Current Currency
Posted by SCapozzola on June 4th, 2008
Earlier this week, the American Enterprise Institute (AEI) held a conference that asked “Is China Taking Unfair Advantage of Its Trade Partners?” AAM Executive Director Scott Paul was among the panelists and, as Inside U.S. Trade noted, he had some ready answers to the question of how the U.S. should handle China.
With both the EU and Japan joining U.S. calls for Beijing to revalue its artificially depreciated currency, it’s clear that something has to give regarding China’s unprecedented current account surplus. The issue, though, is whether dialogue will push the Chinese to revalue, or whether concerted unilateral action must be taken. It’s suggested that China would benefit from a more flexible exchange rate in order to lower potential inflation at home, but so far the Chinese regime has made only token adjustments.
It’s important to note that China foreswore currency manipulation when entering the WTO in 2001. But not until 2005 did it even begin to budge its currency, the Yuan, by any token increments. Most economists consider the currency still undervalued by as much as 40%, a helpful, continuing boost for its exports.

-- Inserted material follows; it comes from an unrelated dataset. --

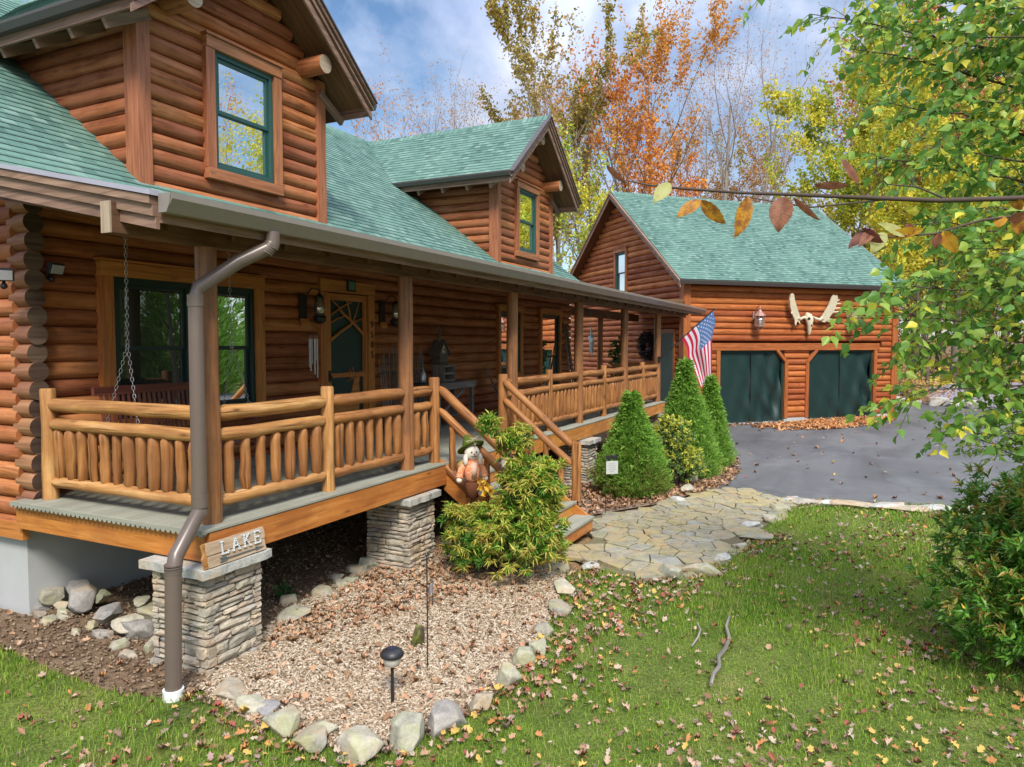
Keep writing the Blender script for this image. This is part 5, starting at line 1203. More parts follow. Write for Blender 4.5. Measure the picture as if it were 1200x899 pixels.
# gravel heap beyond the driveway
m = MT('slate_gravel', .9, .2); p = m.pos(); m.col(m.ramp(m.vor(p, 9), [(0.0, (.16, .14, .16)), (.6, (.34, .30, .34))])); m.bump(m.vor(p, 9), 1.0, .1); M['gravel'] = m.m
mb = MB(3); n, k_ = 40, 12; c0 = at(1150, 478, z=G); vs = []
for i in range(k_+1):
    for j in range(n):
        a = 6.2832*j/n; r_ = i/k_; q = r_*(1+.15*mnoise.noise(V(math.cos(a), math.sin(a), 1)*1.5)); vs.append((q*3.2*math.cos(a), q*5.2*math.sin(a), .9*(1-r_*r_)**1.2+.08*mnoise.noise(V(q*9*math.cos(a), q*9*math.sin(a), 3))-.03))
mb.add(vs, [(i*n+j, (i+1)*n+j, (i+1)*n+(j+1) % n, i*n+(j+1) % n) for i in range(k_) for j in range(n)], None, 0, True)
o = mb.build('gravel_heap', M['gravel'], None, 0, (c0.x+4, c0.y-1, G)); tag(o, 'low lavender grey heap of slate gravel beyond the driveway', 'gravel heap')
for i, (u, v, a) in enumerate(((1098, 475, .9), (1118, 477, .7), (1070, 474, .5), (1135, 478, .8), (1050, 473, .7))): rock(at(u, v, z=G), (a*1.4, a, a*.45), i, ['long white boulder at the left foot of the gravel heap', 'white boulder in front of the gravel heap', 'pinkish small boulder left of the gravel heap', 'grey boulder at the front right of the gravel heap', 'low pale boulder just right of the garage corner'][i], 'boulders by the gravel heap', M['cap'], .25, 'boulder', 'boulder')

# ================================================================== flagstone walk
def clip_poly(P, n, d):
    out = []
    for i in range(len(P)):
        a, b = P[i], P[(i+1) % len(P)]; da = a[0]*n[0]+a[1]*n[1]-d; db = b[0]*n[0]+b[1]*n[1]-d
        if da <= 0: out.append(a)
        if (da < 0 < db) or (db < 0 < da): t = da/(da-db); out.append((a[0]+(b[0]-a[0])*t, a[1]+(b[1]-a[1])*t))
    return out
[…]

The June 2 panel discussion at AEI offered some diverse approaches to the currency issue, with several panelists favoring ongoing discussions, such as the upcoming semi-annual ‘Strategic Economic Dialogue’ (SED), to push for a resolution of the currency issue. AAM’s Scott Paul suggested that enforcement of U.S. laws to press China on its commitments could also be a sensible and fair step. There was a definite consensus among the panelists, though, that the currency is pegged and should be revalued, which would be of benefit to both China and the U.S. in the long run.
China has been pegging its currency to the dollar since 1994. In those intervening 14 years, Chinese exports to the U.S. have jumped from $39 billion annually to $321 billion, a stunning increase, something the panelists were quick to note.
The issue needs resolution, and soon. Dropping trade barriers such as currency manipulation would be a useful gesture to enhance the free market. Scott Paul suggests that a currency revaluation agreement similar to the 1985 Plaza Accords could be a good start—something interesting to aim for, rather than just another round of dialogue at the SED.